__STATED TASK__.
Look through the data below and return each line where "Take" appears.

(Dataset rows)
★ ★ ★ ★ ★

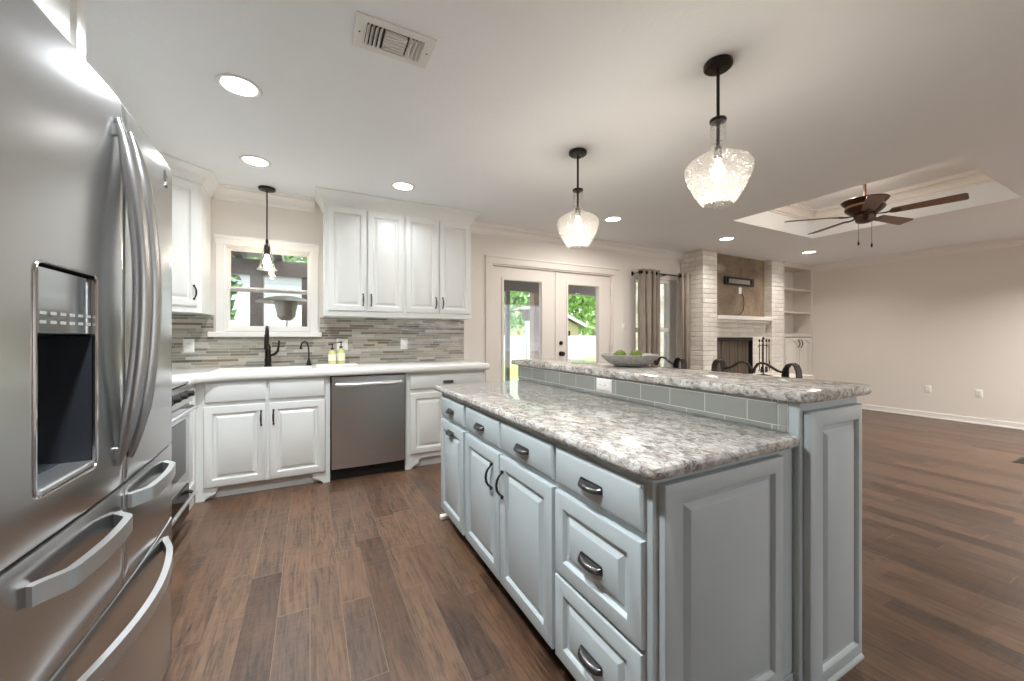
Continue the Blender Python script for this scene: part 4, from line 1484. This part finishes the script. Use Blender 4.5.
# air vent in the ceiling
vx0, vx1, vy0, vy1 = .168, .500, 1.675, 1.875
t = thing('ceiling_vent', 'white ceiling air vent with three-way louvres', 'vent', (.334, 1.775, ZC))
bm = new()
for q in ((vx0, vx1, vy0, vy0 + .035), (vx0, vx1, vy1 - .035, vy1), (vx0, vx0 + .045, vy0 + .035, vy1 - .035), (vx1 - .045, vx1, vy0 + .035, vy1 - .035)):
    box(bm, *q, ZC - .008, ZC - .0005)
obj('face_frame', bm, 'vent', t)
bm = new(); box(bm, vx0 + .04, vx1 - .04, vy0 + .03, vy1 - .03, ZC - .003, ZC - .0008); obj('duct_opening', bm, 'black', t)
for s in (0, 1):
    for k in range(4):
        xx = vx0 + .058 + k * .017 if s == 0 else vx1 - .058 - k * .017
        bm = new()
        d_ = .012 if s == 0 else -.012
        prism(bm, [(xx, ZC - .003), (xx + .002, ZC - .003), (xx + .002 - d_, ZC - .018), (xx - d_, ZC - .018)], (0, vy0 + .036, 0), (1, 0, 0), (0, 0, 1), (0, 1, 0), .128); obj('louvre', bm, 'vent', t)
for k in range(7):
    yy = vy0 + .045 + k * .0175
    bm = new(); prism(bm, [(yy, ZC - .003), (yy + .012, ZC - .003), (yy + .006, ZC - .022), (yy, ZC - .022)], (vx0 + .120, 0, 0), (0, 1, 0), (0, 0, 1), (1, 0, 0), vx1 - vx0 - .240); obj('louvre', bm, 'vent', t)
for xx in (vx0 + .02, vx1 - .02):
    bm = new(); ball(bm, (xx, 1.775, ZC - .0085), .004, 1, 1, .5, 10, 6); obj('screw', bm, 'black', t)

# ceiling fan
fx_, fy_ = 5.03, 1.84
t = thing('ceiling_fan', 'dark bronze ceiling fan with walnut blades in the tray ceiling', 'ceiling fan', (fx_, fy_, TZ))
bm = new(); lathe(bm, [(0, TZ), (.07, TZ - .001), (.07, TZ - .012), (.05, TZ - .05), (.022, TZ - .085), (.016, TZ - .09), (0, TZ - .09)], (fx_, fy_, 0), 28); obj('canopy', bm, 'fanmetal', t)
bm = new(); cyl(bm, (fx_, fy_, TZ - .08), (fx_, fy_, 2.60), .013); obj('downrod', bm, 'fanmetal', t)
bm = new()
lathe(bm, [(0, 2.60), (.05, 2.605), (.13, 2.612), (.182, 2.622), (.190, 2.614), (.182, 2.60), (.16, 2.575), (.14, 2.562), (.136, 2.552), (.155, 2.545), (.162, 2.535), (.152, 2.515), (.13, 2.495), (.115, 2.487), (.10, 2.478), (0, 2.478)], (fx_, fy_, 0), 40)
obj('motor_housing', bm, 'fanmetal', t)
bm = new(); lathe(bm, [(.139, 2.570), (.150, 2.566), (.156, 2.552), (.150, 2.54), (.138, 2.536)], (fx_, fy_, 0), 40); obj('copper_band', bm, 'copper', t)
bm = new(); lathe(bm, [(0, 2.478), (.085, 2.477), (.09, 2.46), (.085, 2.44), (.075, 2.42), (.07, 2.40), (.045, 2.388), (0, 2.385)], (fx_, fy_, 0), 32); obj('switch_housing', bm, 'fanmetal', t)
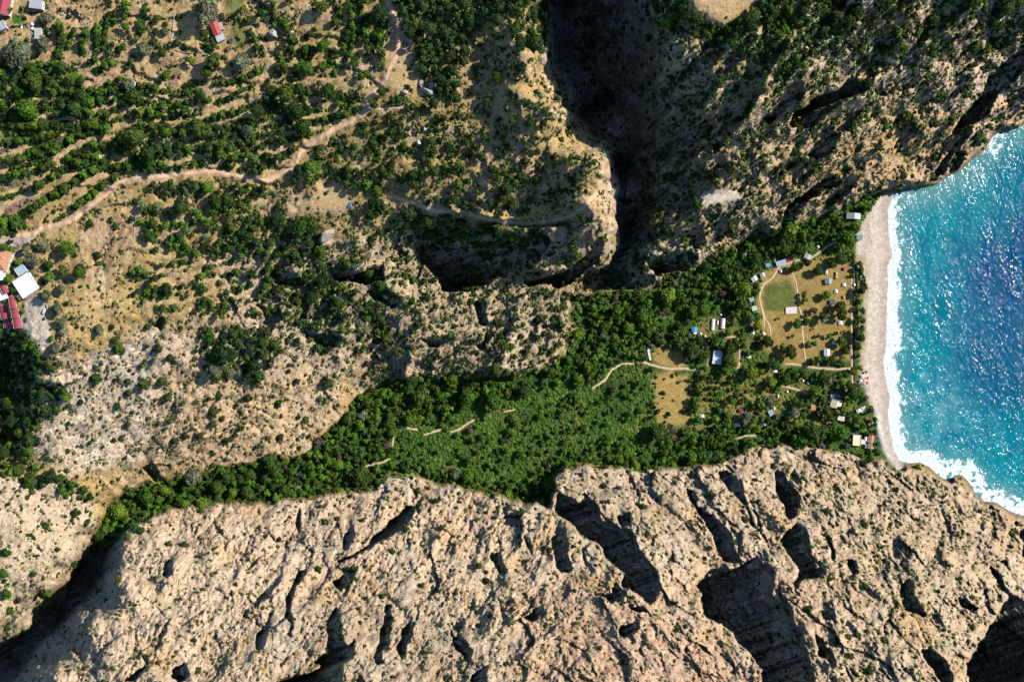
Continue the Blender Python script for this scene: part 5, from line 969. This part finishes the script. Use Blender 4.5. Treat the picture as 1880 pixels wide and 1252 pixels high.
canopy(1529, 727, 7, 6, 10, 2.4, P('light_blue_cloth', (.35,.50,.68)), 'light blue awning behind the cream roofed cafe', name='awning', cat='awning'); canopy(1535, 726, 4, 5, 10, 2.5, REDR, 'small red awning between two blue awnings', name='awning', cat='awning'); canopy(1540, 727, 5, 5, 10, 2.4, BLUE, 'deep blue awning seaward of the red awning', name='awning', cat='awning')
canopy(1591, 819, 5, 7, 0, 2.3, BLUE, 'blue awning beside the orange beach kiosk', name='awning', cat='awning'); canopy(1590, 806, 4, 8, 0, 2.4, WCLOTH, 'narrow white awning inland of the orange kiosk', name='awning', cat='awning')
canopy(1577, 754, 8, 7, 30, 2.6, CREAMC, 'cream sail awning in the beach bar, inland one', name='awning', cat='awning'); canopy(1586, 752, 9, 11, 10, 2.7, CREAMC, 'larger cream sail awning at the edge of the sand', name='awning', cat='awning')
canopy(1545, 760, 6, 5, 0, 2.4, CREAMC, 'small round topped cream awning above the cream hut', name='awning', cat='awning')
TN = [(1502,453,6,6,20,WCLOTH,'white tent in the trees above the footpath junction'),(1534,453,4.5,4,0,CREAMC,'small cream tent where the footpath ends'),(1542,461,4,4,10,WCLOTH,'tiny white tent below the footpath end'),(1422,476,4.5,6,0,WCLOTH,'narrow white tent above the sky blue hut'),(1433,498,6,7,20,CREAMC,'cream tent beside the start of the lawn track'),
 (1517,499,6,10,5,WCLOTH,'long white tent beside the big oak'),(1535,502,5,5,0,CREAMC,'cream tent just above the orange tent'),(1535,509,6,7,0,ORCL,'orange tent below a cream tent'),(1550,523,8,7,0,WCLOTH,'square white tent near the seaside lane'),(1568,523,5.5,5,0,WCLOTH,'white tent between the lane and the wall'),(1535,535,8,7,5,WCLOTH,'white tent in the middle of the meadow edge'),
 (1549,546,6,6,0,ORCL,'orange brown tent above the leafy clump'),(1549,494,6,6,0,MAROON,'maroon tent in the shade by the lane'),(1530,569,7,6,0,ORCL,'orange tent seaward of the lone bright tree'),(1543,593,9,8,5,WCLOTH,'white tent below the leafy clump by the lane'),(1531,629,8,7,0,WCLOTH,'white tent in the trees above the pale grey hut'),(1539,611,4,6,0,ORCL,'small orange tent by the lane trees'),
 (1423,682,10,4.5,5,WCLOTH,'long narrow white tent in the lower camp'),(1474,699,5,5,0,WCLOTH,'small white tent below the big round tree'),(1483,703,4,4,0,WCLOTH,'tiny white tent seaward of the small white tent'),(1445,719,5,3.5,0,WCLOTH,'little white tent below the slanting path'),(1428,727,5,6,0,CREAMC,'cream tent at the inland end of the slanting path'),(1421,750,5.5,6,0,CREAMC,'cream tent beside the tilted blue hut'),
 (1401,779,10,6,20,WCLOTH,'bright white tent on the track below the blue hut'),(1437,762,4,3.5,0,WCLOTH,'tiny white tent in the lower camp thicket'),(1289,764,9,5.5,5,WCLOTH,'white tent at the foot of the orange plot'),(1354,780,11,8,0,WCLOTH,'white tent below the tiny maroon shed'),(1382,611,7,6,0,WCLOTH,'white tent in scrub below the lawn'),(1402,613,7,7,40,CREAMC,'cream tent at the end of the lawn track'),
 (1323,578,5,3,0,WCLOTH,'small white tent above the tunnel greenhouses'),(1220,581,8,3.5,20,WCLOTH,'white tarp tent in the upper meadow'),(1501,668,4,4,0,BLUEG,'small pale blue tent by the lower footpath'),(1557,833,3.5,3.5,0,WCLOTH,'tiny white tent against the foot of the cliffs'),(1286,613,5,5,30,WCLOTH,'small white tent in the greenhouse yard'),(1294,617,5,5,10,CREAMC,'small cream tent in the greenhouse yard'),(1375,656,9,4,15,CREAMC,'crumpled pale tent on the green lawn patch')]
for u, v, w, l, r, m, lb in TN: tent(u, v, w, l, r, m, lb)
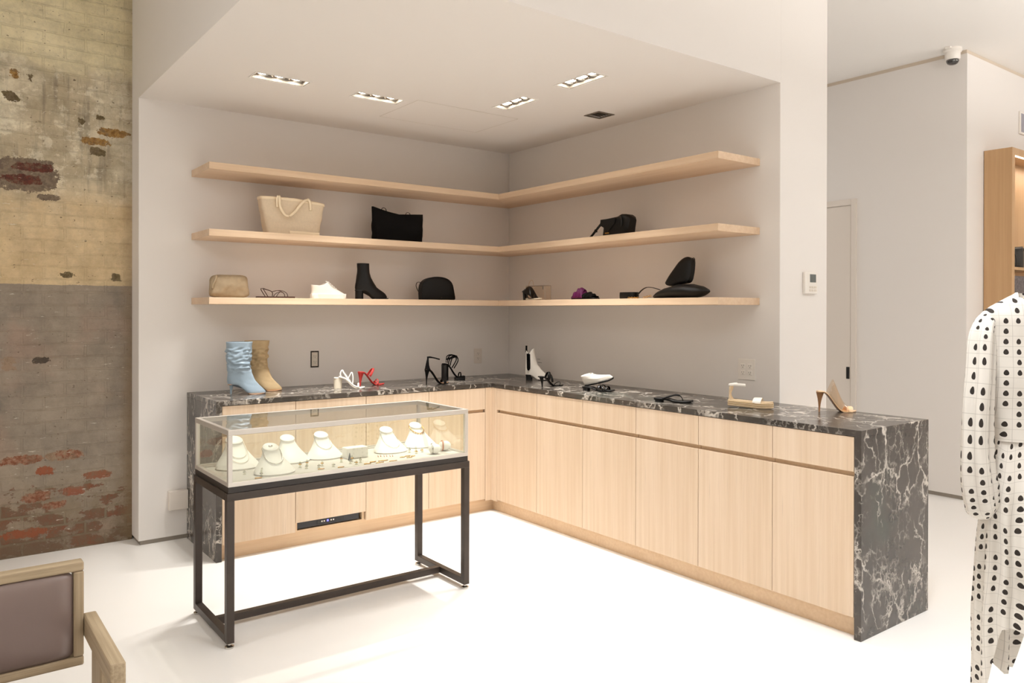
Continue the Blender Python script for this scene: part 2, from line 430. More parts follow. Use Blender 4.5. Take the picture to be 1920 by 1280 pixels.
def dress_mat(name, base, alpha=1.0, dots=1.0):
    t = NT(name)
    uv = t.n('ShaderNodeUVMap').outputs[0]
    s = t.sep(uv)
    PX, PZ = .0355, .0325
    u = t.math('DIVIDE', s[0], PX); w = t.math('DIVIDE', s[1], PZ)
    fu = t.math('SUBTRACT', t.math('FRACT', u), .5); fw = t.math('SUBTRACT', t.math('FRACT', w), .5)
    # egg shaped dot: narrower towards the top
    k = t.math('ADD', 1.0, t.math('MULTIPLY', fw, .9))
    dx = t.math('DIVIDE', t.math('MULTIPLY', fu, k), .185); dz = t.math('DIVIDE', t.math('ADD', fw, .02), .27)
    d = t.math('ADD', t.math('MULTIPLY', dx, dx), t.math('MULTIPLY', dz, dz))
    dot = t.math('LESS_THAN', d, 1.0)
    # rows of three or so dots, then one empty cell
    col = t.math('FLOOR', u); row = t.math('FLOOR', w)
    sel = t.math('MODULO', t.math('ADD', t.math('ADD', row, t.math('MULTIPLY', col, 2.0)), 400.0), 5.0)
    keep = t.math('GREATER_THAN', sel, .5)
    dot = t.math('MULTIPLY', dot, keep)
    gx = t.math('GREATER_THAN', t.math('ABSOLUTE', fu), .482); gz = t.math('GREATER_THAN', t.math('ABSOLUTE', fw), .482)
    grid = t.math('MULTIPLY', t.math('MAXIMUM', gx, gz), .38)
    c = t.mix(grid, srgb(*base), srgb(120, 112, 104))
    c = t.mix(t.math('MULTIPLY', dot, dots), c, srgb(52, 46, 42))
    p = t.bsdf(c, .75, 0, .2)
    tl = t.n('ShaderNodeBsdfTranslucent', {'Color': c})
    mx = t.n('ShaderNodeMixShader', {0: .18, 1: p.outputs[0], 2: tl.outputs[0]})
    t.t.links.new(mx.outputs[0], t.out.inputs[0])
    return t.m
M['dress'] = dress_mat('white_dotted_chiffon', (218, 212, 203))

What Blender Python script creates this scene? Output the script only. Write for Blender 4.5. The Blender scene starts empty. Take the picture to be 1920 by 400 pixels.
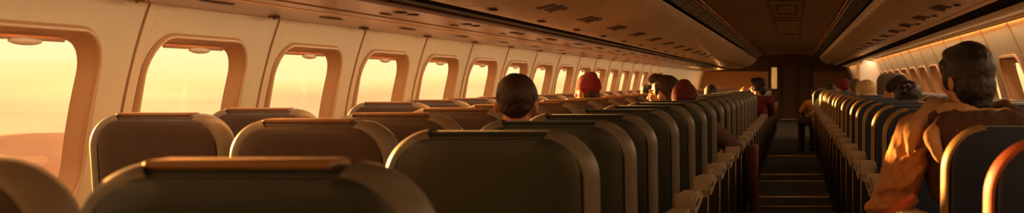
import bpy, bmesh, math, random
from mathutils import Vector, Matrix, Euler
random.seed(7)
R = math.radians
PI = math.pi
S = bpy.context.scene
C = S.collection
CAMZ = 1.20                       # eye height above the cabin floor; x = right, y = forward


# ------------------------------------------------------------------ materials
def lin(c):
    return tuple(((v / 255) / 12.92 if v / 255 <= .04045 else ((v / 255 + .055) / 1.055) ** 2.4) for v in c) + (1,)


MATS = {}


def mat(name, rgb, rough=.6, metal=0, sheen=0, noise=0, nscale=40, bump=0, coat=0, spec=.5, emit=None, estr=0):
    if name in MATS:
        return MATS[name]
    m = bpy.data.materials.new(name)
    m.use_nodes = True
    nt = m.node_tree
    b = nt.nodes['Principled BSDF']
    col = lin(rgb)
    b.inputs['Base Color'].default_value = col
    b.inputs['Roughness'].default_value = rough
    b.inputs['Metallic'].default_value = metal
    b.inputs['Specular IOR Level'].default_value = spec
    if sheen:
        b.inputs['Sheen Weight'].default_value = sheen
        b.inputs['Sheen Roughness'].default_value = .4
    if coat:
        b.inputs['Coat Weight'].default_value = coat
        b.inputs['Coat Roughness'].default_value = .25
    if emit:
        b.inputs['Emission Color'].default_value = lin(emit)
        b.inputs['Emission Strength'].default_value = estr
    if noise or bump:
        tc = nt.nodes.new('ShaderNodeTexCoord')
        n = nt.nodes.new('ShaderNodeTexNoise')
        n.inputs['Scale'].default_value = nscale
        n.inputs['Detail'].default_value = 4
        nt.links.new(tc.outputs['Object'], n.inputs['Vector'])
        if noise:
            r = nt.nodes.new('ShaderNodeValToRGB')
            r.color_ramp.elements[0].position = .3
            r.color_ramp.elements[1].position = .7
            r.color_ramp.elements[0].color = tuple(v * (1 - noise) for v in col[:3]) + (1,)
            r.color_ramp.elements[1].color = tuple(min(1, v * (1 + noise)) for v in col[:3]) + (1,)
            nt.links.new(n.outputs['Fac'], r.inputs['Fac'])
            nt.links.new(r.outputs['Color'], b.inputs['Base Color'])
        if bump:
            bp = nt.nodes.new('ShaderNodeBump')
            bp.inputs['Strength'].default_value = bump
            bp.inputs['Distance'].default_value = .01
            nt.links.new(n.outputs['Fac'], bp.inputs['Height'])
            nt.links.new(bp.outputs['Normal'], b.inputs['Normal'])
    MATS[name] = m
    return m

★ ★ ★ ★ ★

__EXERCISE RESULT__.
Continue the Blender Python script for this scene: part 2, from line 430. More parts follow. Use Blender 4.5. Take the picture to be 1920 by 1280 pixels.
What Blender Python script creates this scene? Output the script only. Write for Blender 4.5. The Blender scene starts empty. Take the picture to be 1920 by 400 pixels.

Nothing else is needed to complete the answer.